As in France of late and in other parts of the world, our classic political parties have kept losing steam. The leadership of political parties have pursued their own private pursuits to secure power and the gains from holding on to power, with artificial constructs of coalitions, as necessary, from time to time, without bothering too much about delivering on the broader agenda facing the country. Their numerous breakups and resurgence as disruptive alliances shows that they have prioritized their political survival at the cost of everything else.
Are voters awakening up to the games being played by classic political parties? Brexit and the election of Donald Trump show that this might be so. For the time being, last Sunday’s first round of the French presidential elections shows that there is an element of relief from the fear that the right wing nationalist wave would also sweep in France and thus usher in a potential breakup of Europe. We’ll have to see whether Emmanuel Macron will carry the necessary conviction vis-à-vis voters which Hillary Clinton failed to do in the US.
Mauritius is not caught up in as strong a wave of protest against social injustice as that which has visited the developed countries during the past decade. The last general elections showed voters express clearly their repudiation of classic re-composition of political parties in a bid to secure power. Those they voted to power in replacement of the old guard have been doing no better, unfortunately.

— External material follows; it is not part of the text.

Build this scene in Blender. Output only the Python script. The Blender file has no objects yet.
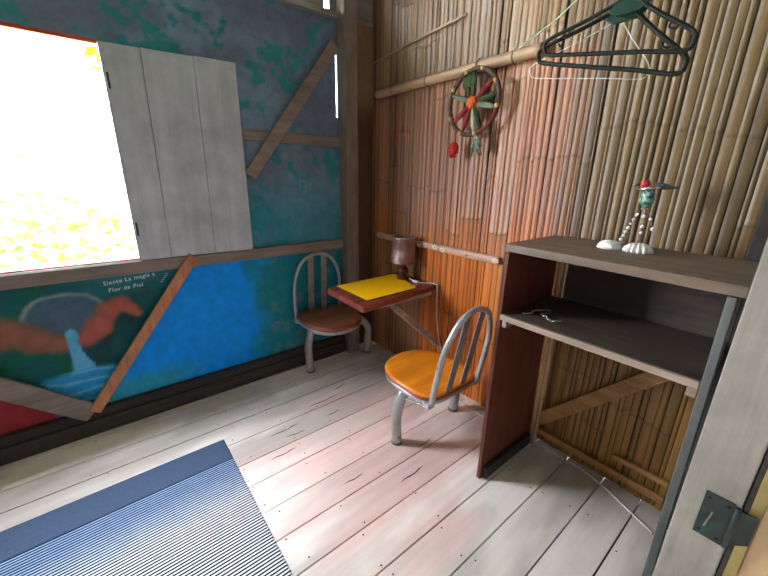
import bpy, bmesh, math, random
import numpy as np
from mathutils import Vector, Matrix
random.seed(7)
rng = np.random.default_rng(7)
C = bpy.context.scene.collection
SC = bpy.context.scene
PI = math.pi

# ------------------------------------------------------------------ colours
def lin(c):
    def f(v):
        v = v / 255.0
        return v / 12.92 if v <= 0.04045 else ((v + 0.055) / 1.055) ** 2.4
    return (f(c[0]), f(c[1]), f(c[2]), 1.0)

def lin_np(a):
    a = np.clip(np.asarray(a, float) / 255.0, 0, 1)
    return np.where(a <= 0.04045, a / 12.92, ((a + 0.055) / 1.055) ** 2.4)

# ------------------------------------------------------------------ materials
def new_mat(name):
    m = bpy.data.materials.new(name); m.use_nodes = True
    nt = m.node_tree
    return m, nt, nt.nodes['Principled BSDF'], nt.nodes, nt.links

def mapping(nt, scale, coord='Object'):
    tc = nt.nodes.new('ShaderNodeTexCoord'); mp = nt.nodes.new('ShaderNodeMapping')
    mp.inputs['Scale'].default_value = scale
    nt.links.new(tc.outputs[coord], mp.inputs['Vector'])
    return mp.outputs['Vector']

def noise(nt, vec, scale=1.0, detail=5, rough=0.6, dist=0.0):
    n = nt.nodes.new('ShaderNodeTexNoise')
    n.inputs['Scale'].default_value = scale; n.inputs['Detail'].default_value = detail
    n.inputs['Roughness'].default_value = rough; n.inputs['Distortion'].default_value = dist
    nt.links.new(vec, n.inputs['Vector'])
    return n.outputs['Fac']

def ramp(nt, fac, stops):
    r = nt.nodes.new('ShaderNodeValToRGB')
    el = r.color_ramp.elements
    while len(el) < len(stops): el.new(0.5)
    for e, (p, c) in zip(el, stops):
        e.position = p; e.color = c
    nt.links.new(fac, r.inputs['Fac'])
    return r.outputs['Color']

def mix(nt, a, b, fac, mode='MIX'):
    x = nt.nodes.new('ShaderNodeMix'); x.data_type = 'RGBA'; x.blend_type = mode
    for v, s in ((a, x.inputs['A']), (b, x.inputs['B'])):
        if hasattr(v, 'is_linked') or hasattr(v, 'links'): nt.links.new(v, s)
        else: s.default_value = v
    f = x.inputs['Factor']
    if isinstance(fac, (int, float)): f.default_value = fac
    else: nt.links.new(fac, f)
    return x.outputs['Result']

def bump(nt, b, h, strength=0.3, dist=0.01):
    bp = nt.nodes.new('ShaderNodeBump')
    bp.inputs['Strength'].default_value = strength; bp.inputs['Distance'].default_value = dist
    nt.links.new(h, bp.inputs['Height']); nt.links.new(bp.outputs['Normal'], b.inputs['Normal'])

def wood(name, c1, c2, axis='x', rough=0.6, grain=1.0, bstr=0.25, patch=None, attr=False, spec=0.4, pscale=2.2):
    """timber: grain streaks along one axis, blotches, optional third colour in worn patches"""
    m, nt, b, N, Lk = new_mat(name)
    st = {'x': (2.0, 30, 30), 'y': (30, 2.0, 30), 'z': (30, 30, 2.0)}[axis]
    v = mapping(nt, tuple(s * grain for s in st))
    g = noise(nt, v, 1.0, 6, 0.65, 0.4)
    col = ramp(nt, g, [(0.3, lin(c1)), (0.7, lin(c2))])
    v2 = mapping(nt, (1, 1, 1))
    bl = noise(nt, v2, 6.0, 4, 0.6)
    col = mix(nt, col, ramp(nt, bl, [(0.3, (0.62, 0.62, 0.62, 1)), (0.65, (1, 1, 1, 1))]), 0.7, 'MULTIPLY')
    if patch:
        pn = noise(nt, v2, pscale, 5, 0.65)
        pf = ramp(nt, pn, [(0.46, (0, 0, 0, 1)), (0.6, (1, 1, 1, 1))])
        col = mix(nt, col, lin(patch), pf)
        nt.links.new(pf, N['Mix'].inputs['Factor']) if False else None
    if attr:
        a = N.new('ShaderNodeAttribute'); a.attribute_name = 'Col'
        col = mix(nt, col, a.outputs['Color'], 1.0, 'MULTIPLY')
    Lk.new(col, b.inputs['Base Color'])
    b.inputs['Roughness'].default_value = rough
    b.inputs['Specular IOR Level'].default_value = spec
    bump(nt, b, g, bstr, 0.004)
    return m

def plain(name, c, rough=0.5, metal=0.0, var=0.25, scale=14, c2=None, bstr=0.08, spec=0.5, coat=0.0):
    m, nt, b, N, Lk = new_mat(name)
    v = mapping(nt, (1, 1, 1))
    n = noise(nt, v, scale, 5, 0.6)
    l = lin(c)
    d = lin(c2) if c2 else tuple(x * (1 - var) for x in l[:3]) + (1,)
    col = ramp(nt, n, [(0.35, d), (0.62, l)])
    Lk.new(col, b.inputs['Base Color'])
    b.inputs['Roughness'].default_value = rough; b.inputs['Metallic'].default_value = metal
    b.inputs['Specular IOR Level'].default_value = spec
    b.inputs['Coat Weight'].default_value = coat
    bump(nt, b, n, bstr, 0.002)
    return m

def chipped(name, c, chip, rough=0.35, metal=0.0, lo=0.60, hi=0.64, scale=30):
    """paint with chips down to what is under it"""
    m, nt, b, N, Lk = new_mat(name)
    v = mapping(nt, (1, 1, 1))
    n = noise(nt, v, scale, 4, 0.55)
    f = ramp(nt, n, [(lo, (0, 0, 0, 1)), (hi, (1, 1, 1, 1))])
    n2 = noise(nt, v, 9, 4, 0.6)
    base = ramp(nt, n2, [(0.3, tuple(x * 0.7 for x in lin(c)[:3]) + (1,)), (0.6, lin(c))])
    Lk.new(mix(nt, base, lin(chip), f), b.inputs['Base Color'])
    b.inputs['Roughness'].default_value = rough; b.inputs['Metallic'].default_value = metal
    return m

def attr_mat(name, rough=0.6, streak=(30, 30, 2), amt=0.35, bstr=0.3, spec=0.4, nscale=1.0, dark=0.55):
    m, nt, b, N, Lk = new_mat(name)
    a = N.new('ShaderNodeAttribute'); a.attribute_name = 'Col'
    n = noise(nt, mapping(nt, streak), nscale, 6, 0.65, 0.3)
    k = ramp(nt, n, [(0.28, (dark, dark, dark, 1)), (0.66, (1.08, 1.08, 1.08, 1))])
    Lk.new(mix(nt, a.outputs['Color'], k, amt, 'MULTIPLY'), b.inputs['Base Color'])
    b.inputs['Roughness'].default_value = rough
    b.inputs['Specular IOR Level'].default_value = spec
    bump(nt, b, n, bstr, 0.003)
    return m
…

This situation may give rise to another explosion of protest. France appears to have averted slightly the exaggerations and disruptive politics to which the UK, for example, has exposed itself since June 2016 due to political under-management. In the case of Mauritius, old political leaders have, in a similar manner, been losing their credibility. Whereas in France, Emmanuel Macron has emerged as a potential capable saviour from the impending disaster of putting the reins of government into untutored hands, do we, in our case, have a sincere and competent personality who could take the country off the risk of disruptive failure?